I'll give you a hint: the answer is obvious.

In every movie, book, and video game I've ever seen, read, or played, the zombies consistently pursue and feast on living human flesh.  While other movie monsters may feed on humans, their techniques are different.  Dracula and his vampire kin seduce their victims and specifically go for blood.  Likewise, a Hannibal Lecter-esque villain, also in pursuit of human flesh, is more likely to exhibit charming, off-putting behavior and continue his or her meal over polite dinner conversation.  Not zombies.  When they feast, they're animalistic about it.  I've yet to see a zombie handle a knife and fork (at least, not in the way such utensils are intended) and I'd be very surprised if they knew how to use napkins.  Their table manners are atrocious.  Zombies rip into flesh using whatever they have available -- most commonly their teeth or bare hands -- and eat it, raw, with an apparently insatiable hunger.

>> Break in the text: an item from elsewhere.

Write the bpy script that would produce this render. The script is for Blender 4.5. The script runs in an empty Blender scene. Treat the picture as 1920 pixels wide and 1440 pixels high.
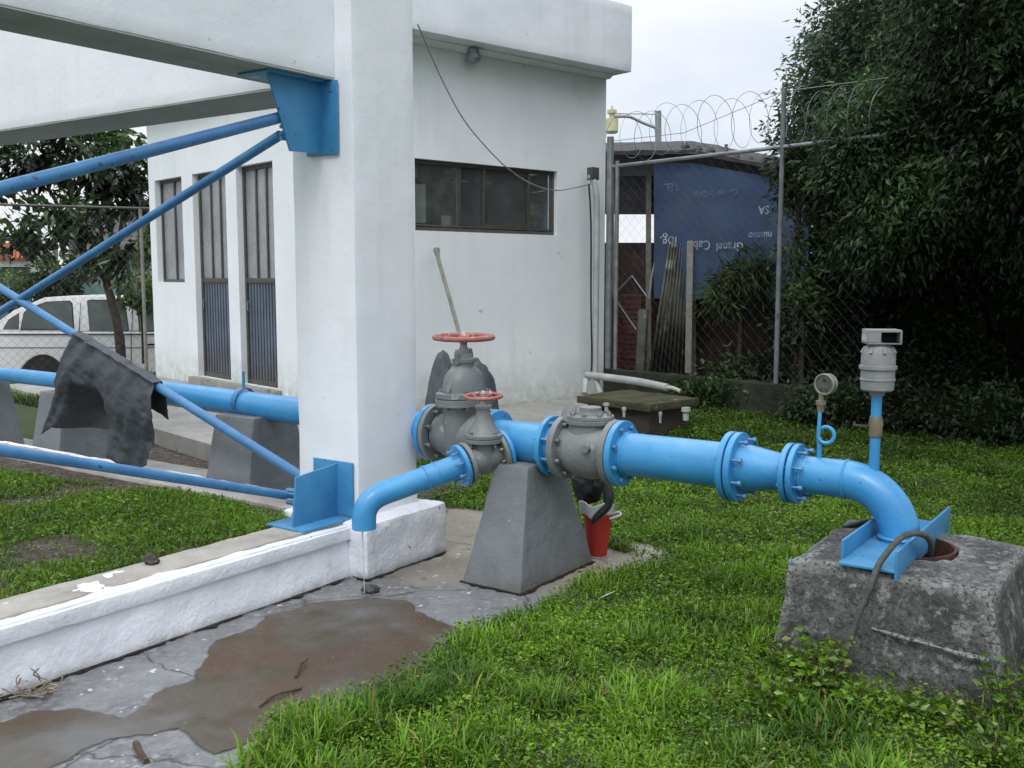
import bpy, bmesh, math, random
import numpy as np
from mathutils import Vector, Matrix, noise
random.seed(4); rng = np.random.default_rng(11)
S = bpy.context.scene
COL = S.collection
R = math.radians; Z3 = Vector((0,0,1))
# ---------------------------------------------------------------- frames
F = 1886.0; PIT = R(6.2); CP, SP = math.cos(PIT), math.sin(PIT); EYE = 1.6
U1 = (.572, .820); U2 = (-.820, .572)          # water-tower axes
W1 = (.747, .665); W2 = (-.665, .747)          # building axes
def ray(px, py):
    cx, cy = px-960, 720-py
    return cx, F*CP+cy*SP, cy*CP-F*SP
def P(px, py, Y):
    x, y, z = ray(px, py); s = Y/y
    return Vector((x*s, Y, EYE+z*s))
def G(px, py, z=0.0):
    x, y, w = ray(px, py); s = (z-EYE)/w
    return Vector((x*s, y*s, z))
def Pa(px, py, a):
    x, y, z = ray(px, py); s = a/(U1[0]*x+U1[1]*y)
    return Vector((x*s, y*s, EYE+z*s))
def T(a, b, z=0.0):
    return Vector((a*U1[0]+b*U2[0], a*U1[1]+b*U2[1], z))
C0 = (-1.236, 9.76)
def W(m, q, z=0.0):                             # m along the right wall, q along the left wall
    return Vector((C0[0]+m*W1[0]+q*W2[0], C0[1]+m*W1[1]+q*W2[1], z))
def sm(x, a, b):
    t = min(1, max(0, (x-a)/(b-a))); return t*t*(3-2*t)
def terr(x, y):
    h = .16*sm(y, 8.2, 10.4)
    h -= .72*sm(y, 14.6, 16.2)*sm(-x, -1, 1.5)
    return h
# ---------------------------------------------------------------- object helpers
ORG = {}
def tag(o, label=None, cat=None, group=None, kind=None):
    if label: o['label'] = label
    if cat: o['category'] = cat
    if group: o['group'] = group
    if kind: o['kind'] = kind
    return o
def thing(name, label, cat, loc=(0, 0, 0), group=None):
    o = bpy.data.objects.new(name, None); COL.objects.link(o)
    o.empty_display_size = .1
    o.location = loc; ORG[o.name] = Vector(loc)
    return tag(o, label, cat, group)
class MB:
    def __init__(s): s.v = []; s.f = []
    def add(s, vs, fs):
        n = len(s.v); s.v += [tuple(v) for v in vs]; s.f += [tuple(i+n for i in f) for f in fs]; return s
    def hexa(s, p):                              # 8 points: bottom 4 ccw, top 4
        return s.add(p, [(3,2,1,0),(4,5,6,7),(0,1,5,4),(1,2,6,5),(2,3,7,6),(3,0,4,7)])
    def box(s, c, dx, dy, dz, ax=(1,0), up=None):
        X = Vector((ax[0], ax[1], 0)).normalized(); Y = Vector((-X.y, X.x, 0)); Z = Vector((0,0,1)); c = Vector(c)
        pts = [c+X*(i*dx/2)+Y*(j*dy/2)+Z*(k*dz/2) for k in (-1,1) for i,j in ((-1,-1),(1,-1),(1,1),(-1,1))]
        return s.hexa(pts)
    def bar(s, p, q, w, h, up=(0,0,1)):
        p = Vector(p); q = Vector(q); d = (q-p).normalized(); u = Vector(up)
        x = d.cross(u)
        if x.length < 1e-4: x = d.cross(Vector((0,1,0)))
        x.normalize(); u = x.cross(d)
        pts = []
        for c in (p, q):
            pts += [c-x*w/2-u*h/2, c+x*w/2-u*h/2, c+x*w/2+u*h/2, c-x*w/2+u*h/2]
        return s.add(pts, [(3,2,1,0),(4,5,6,7),(0,1,5,4),(1,2,6,5),(2,3,7,6),(3,0,4,7)])
    def prism(s, poly, z0, z1):
        n = len(poly); vs = [(p[0],p[1],z0) for p in poly]+[(p[0],p[1],z1) for p in poly]
        return s.add(vs, [tuple(range(n))[::-1], tuple(range(n,2*n))]+[(i,(i+1)%n,n+(i+1)%n,n+i) for i in range(n)])
    def tube(s, pts, r, seg=12, caps=True):
        pts = [Vector(p) for p in pts]; n = len(pts)
        rr = r if isinstance(r, (list, tuple)) else [r]*n
        d0 = (pts[1]-pts[0]).normalized()
        x = d0.cross(Vector((0,0,1)))
        if x.length < .05: x = d0.cross(Vector((0,1,0)))
        x.normalize(); vs = []; fs = []
        for i, p in enumerate(pts):
            d = (pts[min(i+1,n-1)]-pts[max(i-1,0)]).normalized()
            x = (x-d*x.dot(d)).normalized(); y = d.cross(x)
            for k in range(seg):
                a = 2*math.pi*k/seg
                vs.append(p+(x*math.cos(a)+y*math.sin(a))*rr[i])
        for i in range(n-1):
            for k in range(seg):
                k2 = (k+1)%seg
                fs.append((i*seg+k, i*seg+k2, (i+1)*seg+k2, (i+1)*seg+k))
        if caps: fs += [tuple(range(seg))[::-1], tuple(range((n-1)*seg, n*seg))]
        return s.add(vs, fs)
    def lathe(s, prof, o, ax, seg=32, sx=1.0, xdir=None):   # prof: (along, radius)
        o = Vector(o); ax = Vector(ax).normalized()
        x = Vector(xdir).normalized() if xdir else ax.cross(Vector((0,0,1)))
        if x.length < .05: x = Vector((1,0,0))
        x = (x-ax*x.dot(ax)).normalized(); y = ax.cross(x); vs = []; fs = []
        for (h, r) in prof:
            for k in range(seg):
                a = 2*math.pi*k/seg
                vs.append(o+ax*h+x*math.cos(a)*r*sx+y*math.sin(a)*r)
        n = len(prof)
        for i in range(n-1):
            for k in range(seg):
                k2 = (k+1)%seg; fs.append((i*seg+k, i*seg+k2, (i+1)*seg+k2, (i+1)*seg+k))
        if prof[0][1] > 1e-5: fs.append(tuple(range(seg))[::-1])
        if prof[-1][1] > 1e-5: fs.append(tuple(range((n-1)*seg, n*seg)))
        return s.add(vs, fs)
    def ring(s, prof, o, ax, seg=32):             # closed profile (torus-like), prof loop of (along, radius)
        o = Vector(o); ax = Vector(ax).normalized(); x = ax.cross(Vector((0,0,1)))
        if x.length < .05: x = Vector((1,0,0))
        x.normalize(); y = ax.cross(x); vs = []; fs = []; n = len(prof)
        for (h, r) in prof:
            for k in range(seg):
                a = 2*math.pi*k/seg; vs.append(o+ax*h+(x*math.cos(a)+y*math.sin(a))*r)
        for i in range(n):
            j = (i+1)%n
            for k in range(seg):
                k2 = (k+1)%seg; fs.append((i*seg+k, i*seg+k2, j*seg+k2, j*seg+k))
        return s.add(vs, fs)
    def torus(s, o, ax, Rr, r, seg=40, sub=10):
        return s.ring([(r*math.sin(2*math.pi*i/sub), Rr+r*math.cos(2*math.pi*i/sub)) for i in range(sub)], o, ax, seg)
    def build(s, name, mat, parent=None, bevel=0, angle=35, label=None, cat=None, group=None, kind=None, loc=None, rough=None, bevseg=2):
        org = ORG[parent.name] if parent else Vector(loc) if loc is not None else Vector((0,0,0))
        me = bpy.data.meshes.new(name)
        me.from_pydata([(v[0]-org.x, v[1]-org.y, v[2]-org.z) for v in s.v], [], s.f)
        me.update()
        bm = bmesh.new(); bm.from_mesh(me)
        bmesh.ops.remove_doubles(bm, verts=bm.verts, dist=1e-6)
        bmesh.ops.recalc_face_normals(bm, faces=bm.faces)
        if bevel:
            es = [e for e in bm.edges if len(e.link_faces) == 2 and e.calc_face_angle(0) > R(30)]
            bmesh.ops.bevel(bm, geom=es, offset=bevel, segments=bevseg, affect='EDGES', clamp_overlap=True, profile=.6)
        if rough:
            amp, res, sc = rough
            for _ in range(7):
                es = [e for e in bm.edges if e.calc_length() > res]
                if not es or len(bm.verts) > 60000: break
                bmesh.ops.subdivide_edges(bm, edges=es, cuts=1, use_grid_fill=True)
            bmesh.ops.triangulate(bm, faces=[f for f in bm.faces if len(f.verts) > 4])
            bm.normal_update()
            for v in bm.verts:
                w = (v.co+org)
                d = noise.noise(w*sc)*amp + noise.noise(w*sc*3.1)*amp*.5 + noise.noise(w*sc*.3)*amp
                v.co += v.normal*d
        bm.to_mesh(me); bm.free()
        me.polygons.foreach_set('use_smooth', [True]*len(me.polygons))
        try: me.set_sharp_from_angle(angle=R(angle))
        except Exception: pass
        if mat: me.materials.append(mat)
        o = bpy.data.objects.new(name, me); COL.objects.link(o)
        if parent: o.parent = parent; ORG[o.name] = org
        else: o.location = org; ORG[o.name] = org
        return tag(o, label, cat, group, kind)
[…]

That is what defines the modern zombie: the undeniable need to feed.

That alone, however, does not explain our fascination with these monsters.  After all, if zombies are just the same as wild animals but with human faces, what's the point?  What makes them interesting, and what draws people to them?  Why do zombies continue to show up on the big screen and between pages?  Their hunger alone is nothing.  No, there's something more there.

And that's where we join the fray.


*I feel a little as though I'm writing a thesis paper.  I only wish my actual thesis paper was nearly as interesting.  (Fact: it was not.)
**Controversy arises in movies where the monsters are not actually undead -- see "28 Days Later" -- but since the principle is the same and because zombies in the traditional sense were in fact living, breathing human beings, I'm going to let it go for now.